LISTED ENTRIES:

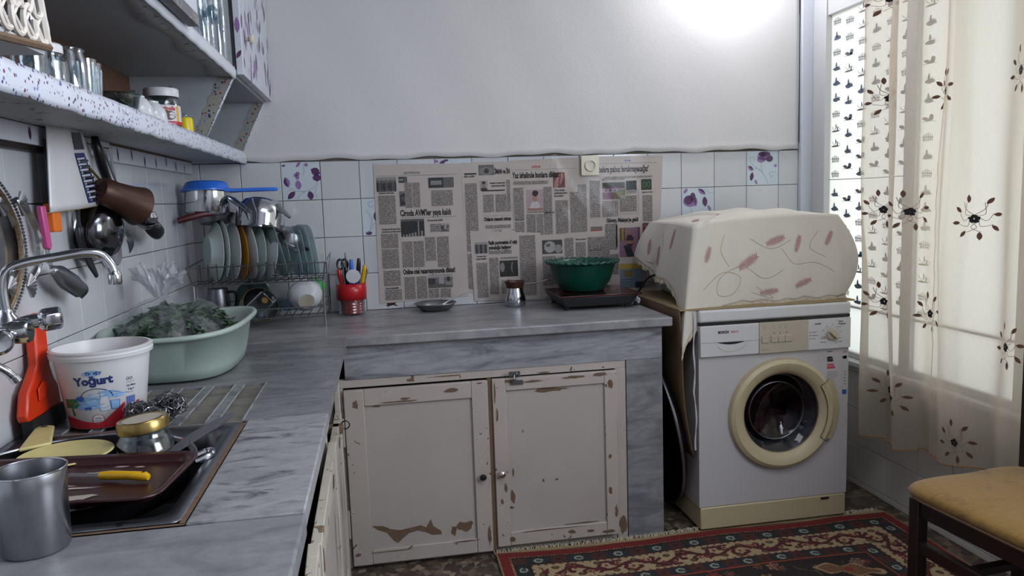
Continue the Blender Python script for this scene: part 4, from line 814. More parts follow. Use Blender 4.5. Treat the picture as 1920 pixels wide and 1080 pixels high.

* * *

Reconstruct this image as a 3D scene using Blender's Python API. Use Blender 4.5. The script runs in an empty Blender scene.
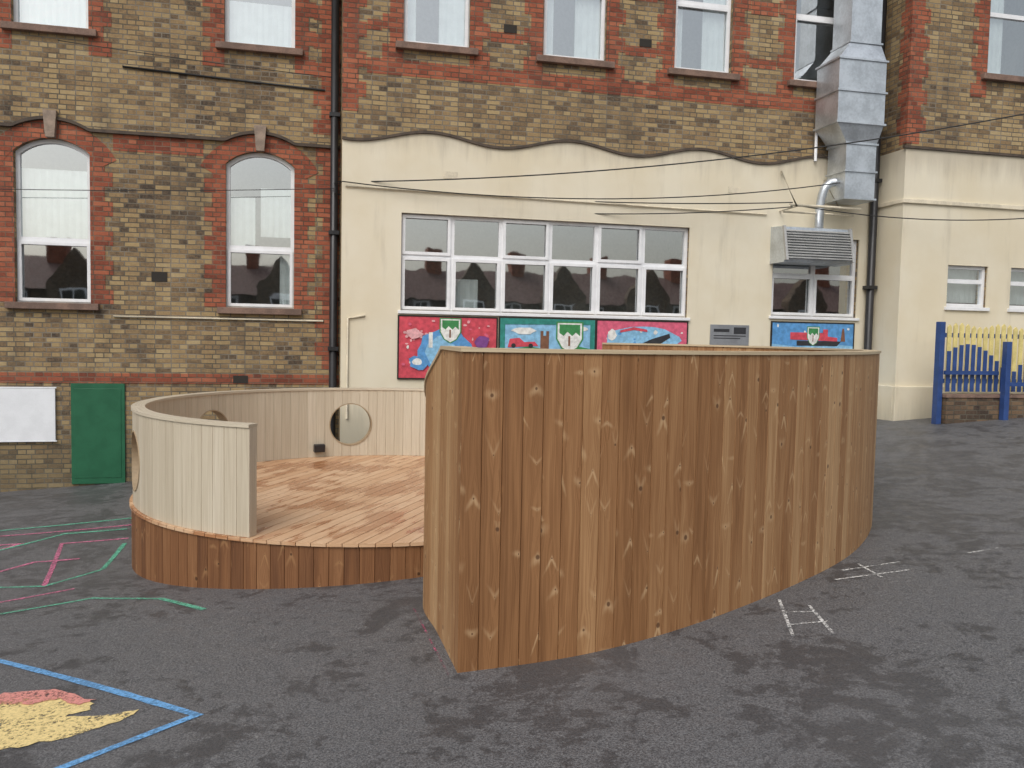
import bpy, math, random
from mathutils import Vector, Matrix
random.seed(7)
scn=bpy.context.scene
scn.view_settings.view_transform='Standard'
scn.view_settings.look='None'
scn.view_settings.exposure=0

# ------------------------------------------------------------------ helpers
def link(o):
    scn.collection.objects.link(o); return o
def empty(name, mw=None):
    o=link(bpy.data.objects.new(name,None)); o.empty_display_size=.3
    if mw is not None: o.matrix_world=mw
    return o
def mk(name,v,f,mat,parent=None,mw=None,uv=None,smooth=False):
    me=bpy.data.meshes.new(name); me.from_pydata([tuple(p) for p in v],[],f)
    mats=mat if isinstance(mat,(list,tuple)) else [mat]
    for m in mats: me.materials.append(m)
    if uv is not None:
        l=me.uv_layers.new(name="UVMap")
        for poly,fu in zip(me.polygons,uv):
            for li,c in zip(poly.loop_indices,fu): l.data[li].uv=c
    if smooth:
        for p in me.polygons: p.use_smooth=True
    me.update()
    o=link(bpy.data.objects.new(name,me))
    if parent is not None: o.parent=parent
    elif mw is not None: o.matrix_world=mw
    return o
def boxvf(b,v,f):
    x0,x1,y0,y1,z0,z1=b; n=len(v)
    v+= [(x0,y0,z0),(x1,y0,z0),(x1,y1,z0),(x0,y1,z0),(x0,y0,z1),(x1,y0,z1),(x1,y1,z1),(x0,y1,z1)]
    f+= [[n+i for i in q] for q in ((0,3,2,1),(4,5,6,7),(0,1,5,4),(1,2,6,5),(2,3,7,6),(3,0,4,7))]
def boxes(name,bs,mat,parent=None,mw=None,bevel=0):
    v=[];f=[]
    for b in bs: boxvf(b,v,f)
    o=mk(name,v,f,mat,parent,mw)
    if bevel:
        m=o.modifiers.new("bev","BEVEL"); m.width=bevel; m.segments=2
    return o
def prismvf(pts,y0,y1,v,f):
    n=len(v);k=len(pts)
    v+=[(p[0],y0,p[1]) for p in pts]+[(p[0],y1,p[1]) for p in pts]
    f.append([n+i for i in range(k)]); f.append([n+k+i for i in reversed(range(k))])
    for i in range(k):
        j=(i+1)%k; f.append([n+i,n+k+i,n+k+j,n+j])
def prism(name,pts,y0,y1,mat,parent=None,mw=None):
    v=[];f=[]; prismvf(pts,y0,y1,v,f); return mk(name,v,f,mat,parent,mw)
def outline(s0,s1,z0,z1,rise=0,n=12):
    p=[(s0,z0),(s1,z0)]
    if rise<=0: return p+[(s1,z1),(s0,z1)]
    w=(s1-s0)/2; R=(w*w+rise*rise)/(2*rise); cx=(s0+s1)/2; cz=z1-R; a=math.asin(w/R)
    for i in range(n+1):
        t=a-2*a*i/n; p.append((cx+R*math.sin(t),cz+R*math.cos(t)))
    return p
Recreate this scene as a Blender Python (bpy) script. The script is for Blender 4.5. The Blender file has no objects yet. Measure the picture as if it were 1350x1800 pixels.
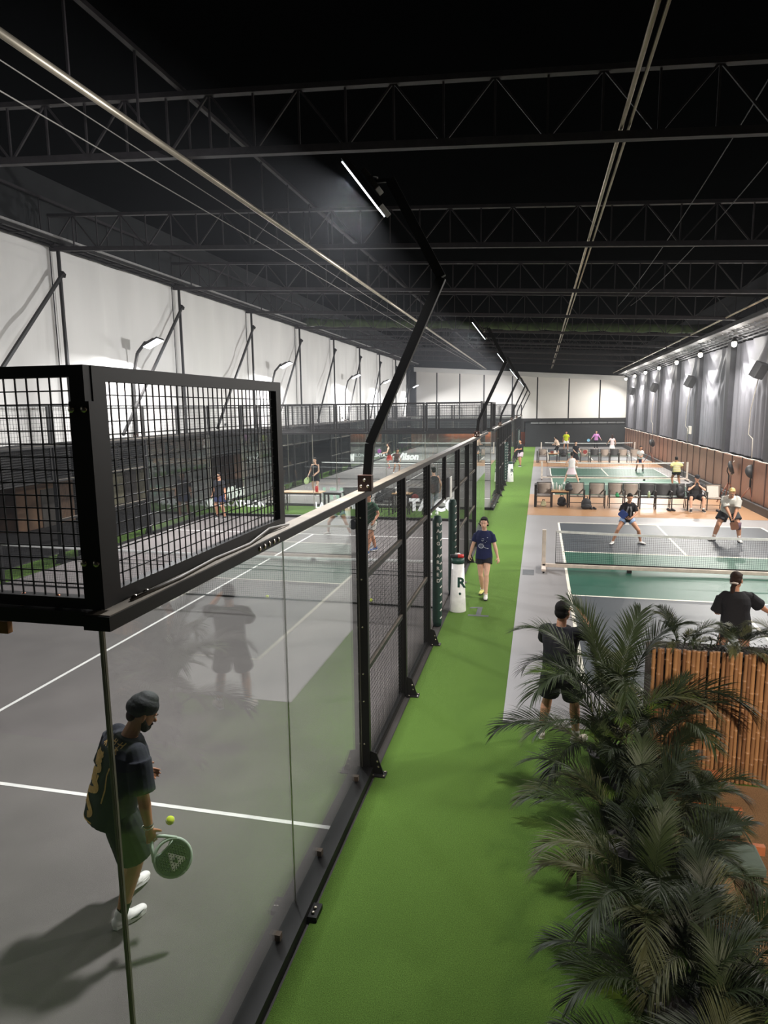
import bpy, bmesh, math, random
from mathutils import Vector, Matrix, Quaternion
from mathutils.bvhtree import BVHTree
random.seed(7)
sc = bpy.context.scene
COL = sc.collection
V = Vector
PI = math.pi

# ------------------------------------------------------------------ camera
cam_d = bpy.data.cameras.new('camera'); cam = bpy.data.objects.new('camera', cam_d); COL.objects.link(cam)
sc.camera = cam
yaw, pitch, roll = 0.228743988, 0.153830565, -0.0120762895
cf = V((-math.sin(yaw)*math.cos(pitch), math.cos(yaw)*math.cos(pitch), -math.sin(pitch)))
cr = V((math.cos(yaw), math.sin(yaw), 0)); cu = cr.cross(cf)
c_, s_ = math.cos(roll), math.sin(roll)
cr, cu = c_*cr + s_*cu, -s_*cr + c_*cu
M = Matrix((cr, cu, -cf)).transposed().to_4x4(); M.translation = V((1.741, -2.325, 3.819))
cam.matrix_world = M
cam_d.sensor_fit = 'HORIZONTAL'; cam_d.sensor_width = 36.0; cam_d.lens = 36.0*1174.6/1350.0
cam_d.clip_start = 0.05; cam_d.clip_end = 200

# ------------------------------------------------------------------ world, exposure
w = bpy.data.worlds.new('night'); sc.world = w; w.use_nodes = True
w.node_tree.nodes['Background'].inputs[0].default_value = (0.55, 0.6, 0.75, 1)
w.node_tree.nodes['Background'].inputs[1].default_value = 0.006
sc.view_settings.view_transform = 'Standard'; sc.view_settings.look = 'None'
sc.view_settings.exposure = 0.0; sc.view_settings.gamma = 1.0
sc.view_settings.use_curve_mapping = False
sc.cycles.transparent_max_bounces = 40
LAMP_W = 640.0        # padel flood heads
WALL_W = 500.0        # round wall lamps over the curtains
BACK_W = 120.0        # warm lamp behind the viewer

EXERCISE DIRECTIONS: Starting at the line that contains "Recreate this scene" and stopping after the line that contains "PI = math.pi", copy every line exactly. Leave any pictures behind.

RIGHT ANSWER:
Recreate this scene as a Blender Python (bpy) script. The script is for Blender 4.5. The Blender file has no objects yet. Measure the picture as if it were 1350x1800 pixels.
import bpy, bmesh, math, random
from mathutils import Vector, Matrix, Quaternion
from mathutils.bvhtree import BVHTree
random.seed(7)
sc = bpy.context.scene
COL = sc.collection
V = Vector
PI = math.pi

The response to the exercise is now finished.